→ GOAL OF THE EXERCISE: Locate each line of the material that contains "from", then return it.

== INFORMATION PROVIDED ==

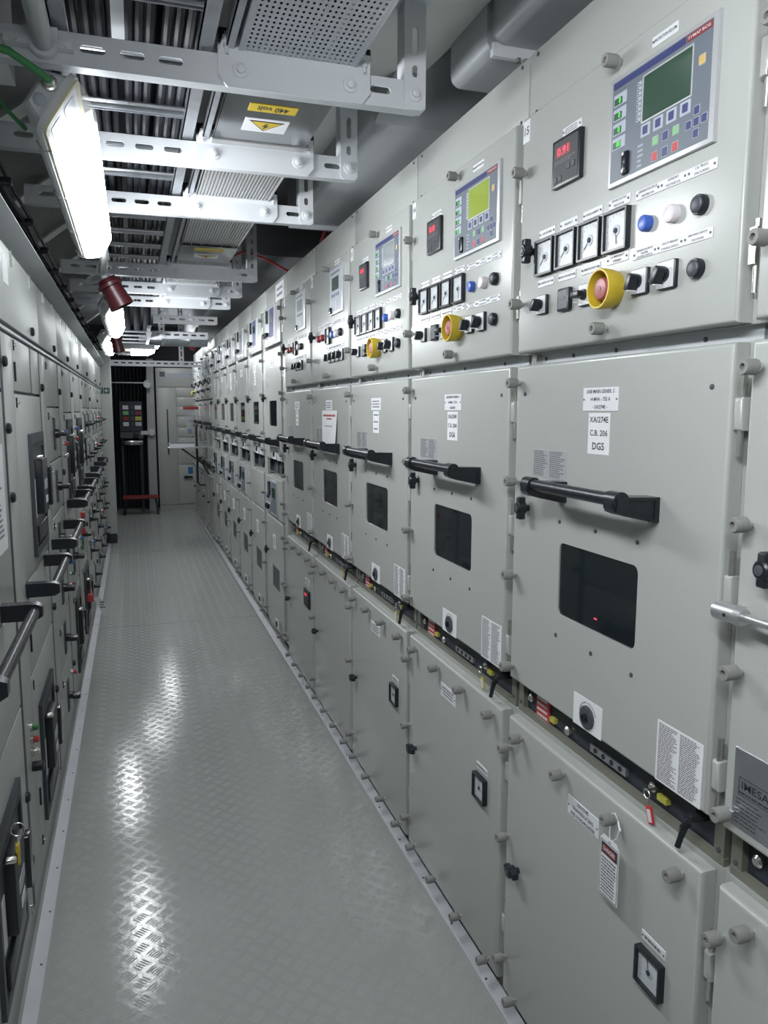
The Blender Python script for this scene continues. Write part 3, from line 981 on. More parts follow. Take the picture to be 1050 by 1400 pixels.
# ---- section B: two-tier contactor panels
def panel_B(k, label):
    t = thing('contactor_panel', label, 'switchgear', (XR, yl(k), 0), R(-90), 'two-tier contactor panels with narrow windows')
    wd = 0.607
    body_common(t, channels=((0.030, 0.088, 0.06), (0.8735, 0.8790, 0.034), (1.160, 1.276, 0.10)))
    top_box(t, z0=2.306)
    part('recess_plate', 'recess', t, lambda b: b.box(0.0, 0.62, 0.09, 0.10, 1.160, 1.276))
    part('recess_plate', 'recess', t, lambda b: b.box(0.0, 0.62, 0.05, 0.06, 0.030, 0.088))
    part('side_strip', 'paint', t, lambda b: b.slab(0.628, 0.735, 0.09, 2.29, 0.010, 0.031, 0.004, 0, 2))
    for x in (0.05, 0.22, 0.40):
        m = part('mechanism_block', 'grey_dark', t, lambda b: b.slab(x, x + 0.11, 1.175, 1.25, 0.055, 0.09, 0.004, 0, 1))
    ob('locking_lever', cm('locking_lever', 'black', lever_fn), t, (0.58, 0.025, 1.255), label='black clamping lever')
    door(t, 'upper_door', 0, wd, 2.040, 2.300)
    h1 = rrect(0.174, 0.450, 1.506, 1.675, 0.012)
    door(t, 'middle_door', 0, wd, 1.280, 2.020, hole=h1)
    viewport(t, 0.174, 0.450, 1.506, 1.675)
    door(t, 'small_door', 0, wd, 0.882, 1.156)
    h2 = rrect(0.195, 0.465, 0.382, 0.538, 0.008)
    door(t, 'lower_door', 0, wd, 0.090, 0.870, hole=h2)
    viewport(t, 0.195, 0.465, 0.382, 0.538, m='grey_dark')
    grab_handle(t, 0.185, 0.50, 1.400)
    part('upper_edge_line', 'black_matt', t, lambda b: b.box(0.0, 0.62, 0.0285, 0.0312, 2.022, 2.038))
    wing_knob(t, 0.03, 1.695)
    wing_knob(t, 0.05, 0.62)
    for z in (1.96, 1.72, 1.45, 1.33, 2.24, 0.80, 0.50, 0.16, 1.02):
        thumb(t, 0.665, z, 0.010)
    for z in (1.85, 1.60, 1.40, 2.17, 0.70, 0.30):
        hinge(t, wd + 0.012, z, 0.010, 1)
    thumb(t, 0.36, 0.055, 0.03)
    if k != 9:
        relay_small(t, 0.215, 0.445, 0.900, 1.135, m='relay_grey', lit=0, dark=True)
        meter(t, 0.13, 1.07, 0.09, slim=True)
        rotary(t, 0.10, 0.945, 0.055, 20)
        rotary(t, 0.165, 0.945, 0.055, 20)
        push_button(t, 0.09, 1.01, 'blue', 0.016)
    fr = part('relay_frame', 'relay_frame', t, lambda b: b.slab(0.06, 0.475, 2.062, 2.29, -0.004, 0, 0.001, 0, 1))
    relay_small(t, 0.245, 0.445, 2.08, 2.285, m='navy' if k in (10, 9) else 'relay_grey', lit=0 if k % 2 else 2, dark=True)
    meter(t, 0.165, 2.235, 0.085, slim=True)
    for i in range(3):
        rotary(t, 0.11 + i * 0.06, 2.115, 0.05, 30 * i)
    for i in range(2):
        label_plate(t, 0.12 + 0.17 * i, 0.22 + 0.17 * i, 2.045, 2.059, (), rows=1, seed=k + i, screws=False)
    label_plate(t, 0.219, 0.353, 1.894, 1.952, (), rows=3, seed=k, name='name_plate')
    text_sheet(t, 0.055, 0.20, 1.757, 1.826, 9, 2, 'relay_frame', seed=k)
    if k % 2:
        lab = ob('label_sheet', cm('label_sheet2', 'paper', lambda b: b.box(0, 0.07, -0.0008, 0, 0, 0.09)), t, (0.25, 0, 1.80))
        lines(lab, 0.01, 0.06, 0.01, 0.08, 3, -0.0013, seed=k)
    sp = ob('socket_plate', cm('socket_plate', 'paper', None), t, (0.28, 0, 1.285))
    ob('socket_hole', cm('socket_hole2', 'black_gloss', lambda b: b.lathe([(0.022, 0), (0.022, -0.005), (0.015, -0.008)], 14)), sp, (0.055, -0.001, 0.034))
    text_sheet(t, 0.44, 0.54, 1.285, 1.36, 14, 2, 'paper', seed=k)
    label_plate(t, 0.23, 0.34, 0.66, 0.76, (), rows=5, seed=k + 8, name='name_plate')
    sp2 = ob('socket_plate', cm('socket_plate', 'paper', None), t, (0.28, 0, 0.105))
    ob('socket_hole', cm('socket_hole2', 'black_gloss', None), sp2, (0.055, -0.001, 0.034))
    text_sheet(t, 0.44, 0.54, 0.10, 0.19, 14, 2, 'relay_frame', seed=k + 1)
    return t


Bn = ['first', 'second', 'third', 'fourth', 'fifth', 'sixth']
for i in range(6):
    o = panel_B(10 - i, '%s two-tier contactor panel with narrow windows, counted away from the camera%s' % (Bn[i], ', blank lower relay door' if i == 1 else ''))
    P[10 - i] = o
bp = label_plate(P[10], 0.354, 0.642, 2.312, 2.42, (), rows=2, seed=31, y=0.024, name='sign_plate')

# ---- section C: distant panels like the near ones
Cn = ['nearest', 'second', 'third', 'farthest']
for i in range(4):
    t = panel_A(4 - i, '%s of the four far switchgear panels beyond the contactor section' % Cn[i], None, detail=0, variant='busA')
    P[4 - i] = t

# ------------------------------------------------------------------ left-hand low-voltage cabinets (local x = away from the camera)


def cam_lock(parent, x, z):
    o = ob('cam_lock', cm('cam_lock', 'black', lambda b: b.slab(-0.006, 0.006, -0.016, 0.016, -0.004, 0, 0.001, 0.002, 1)), parent, (x, 0, z))
    ob('lock_cylinder', cm('lock_cyl', 'zinc', lambda b: (b.lathe([(0.006, -0.003), (0.006, -0.009)], 10), b.box(-0.002, 0.008, -0.012, -0.008, -0.002, 0.002))), o)


def breaker(parent, x0, x1, z0, z1, key=0, big=True):
    W, H = x1 - x0, z1 - z0
    o = part('breaker', 'breaker', parent, lambda b: b.plate(rrect(0, W, 0, H, 0.003), [rrect(0.022, W - 0.022, 0.030, H - 0.05, 0.003)], -0.012, 0.0), (x0, 0, z0), fix=True, label='dark grey frame of the air circuit breaker')
    part('breaker_face', 'grey_dark', o, lambda b: b.box(0.020, W - 0.020, -0.004, 0.0, 0.028, H - 0.048))
    part('operating_block', 'black', o, lambda b: b.slab(W * 0.30, W * 0.72, H * 0.32, H * 0.78, -0.030, -0.004, 0.004, 0.004, 2))
    part('rating_plate', 'white', o, lambda b: b.box(W * 0.12, W * 0.26, -0.0055, -0.004, H * 0.30, H * 0.62))
    part('rating_plate', 'relay_pale', o, lambda b: b.box(W * 0.40, W * 0.62, -0.0315, -0.030, H * 0.52, H * 0.60))
    part('rating_plate', 'white', o, lambda b: b.box(W * 0.45, W * 0.60, -0.0315, -0.030, H * 0.40, H * 0.46))
    part('arc_strip', 'black_matt', o, lambda b: b.box(W * 0.10, W * 0.90, -0.0125, -0.0118, H * 0.90, H * 0.92))
    part('charging_handle', 'black_gloss', o, lambda b: b.slab(W * 0.74, W * 0.86, H * 0.35, H * 0.70, -0.040, -0.004, 0.004, 0.005, 2))
    ob('key_barrel', cm('key_barrel', 'zinc', lambda b: b.lathe([(0.009, 0), (0.009, -0.018), (0.006, -0.022)], 12)), o, (W * 0.3, -0.012, H * 0.80))
    part('lower_flap', 'black', o, lambda b: b.slab(W * 0.15, W * 0.85, H * 0.10, H * 0.24, -0.016, -0.004, 0.003, 0, 2))
    return o


def lever_switch(parent, x, z, s=0.10):
    o = ob('switch_plate', cm(('switch_plate', s), 'breaker', lambda b: b.slab(-s * 0.45, s * 0.45, -s, s, -0.006, 0, 0.002, 0.002, 1)), parent, (x, 0, z))
    ob('switch_lever', cm('switch_lever', 'black', lambda b: (b.lathe([(0.022, 0), (0.020, -0.018), (0.012, -0.022)], 14), b.slab(-0.045, 0.010, -0.010, 0.010, -0.052, -0.018, 0.003, 0.004, 2))), o, (0, -0.006, 0))
    return o


def control_lamp(parent, x, z, m):
    o = ob('pilot_lamp', cm('pilot_ring', 'zinc', lambda b: b.lathe([(0.014, 0), (0.014, -0.008), (0.011, -0.009)], 12)), parent, (x, 0, z))
    ob('lens', cm('pilot_lens', m, lambda b: b.lathe([(0.011, -0.008), (0.011, -0.020), (0.007, -0.025)], 12)), o)


def rail_handle(parent, x0, x1, z):
    o = part('grab_rail', 'black', parent, lambda b: b.lathe([(0.0145, 0.0), (0.0145, x1 - x0)], 16, 'x', (0, -0.080, 0.0)), (x0, 0, z), label='dark tubular grab rail')
    am = cm('rail_bracket', 'black', lambda b: b.rings([[(-0.02, 0, -0.022), (0.02, 0, -0.022), (0.02, 0, 0.022), (-0.02, 0, 0.022)],
                                                        [(-0.02, -0.055, -0.022), (0.02, -0.055, -0.022), (0.02, -0.055, 0.022), (-0.02, -0.055, 0.022)],
                                                        [(-0.019, -0.085, -0.021), (0.019, -0.085, -0.021), (0.019, -0.085, 0.021), (-0.019, -0.085, 0.021)],
                                                        [(-0.014, -0.100, -0.013), (0.014, -0.100, -0.013), (0.014, -0.100, 0.013), (-0.014, -0.100, 0.013)]]))
    ob('bracket', am, o)
    ob('bracket', am, o, (x1 - x0, 0, 0))


def fdoor(t, name, x0, x1, z0, z1):
    return part(name, 'paint_left', t, lambda b: b.slab(x0, x1, z0, z1, 0, 0.02, 0.0025, 0, 2))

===

→ WRITTEN RESPONSE:
The Blender Python script for this scene continues. Write part 3, from line 981 on. More parts follow. Take the picture to be 1050 by 1400 pixels.
    o = panel_B(10 - i, '%s two-tier contactor panel with narrow windows, counted away from the camera%s' % (Bn[i], ', blank lower relay door' if i == 1 else ''))
# ------------------------------------------------------------------ left-hand low-voltage cabinets (local x = away from the camera)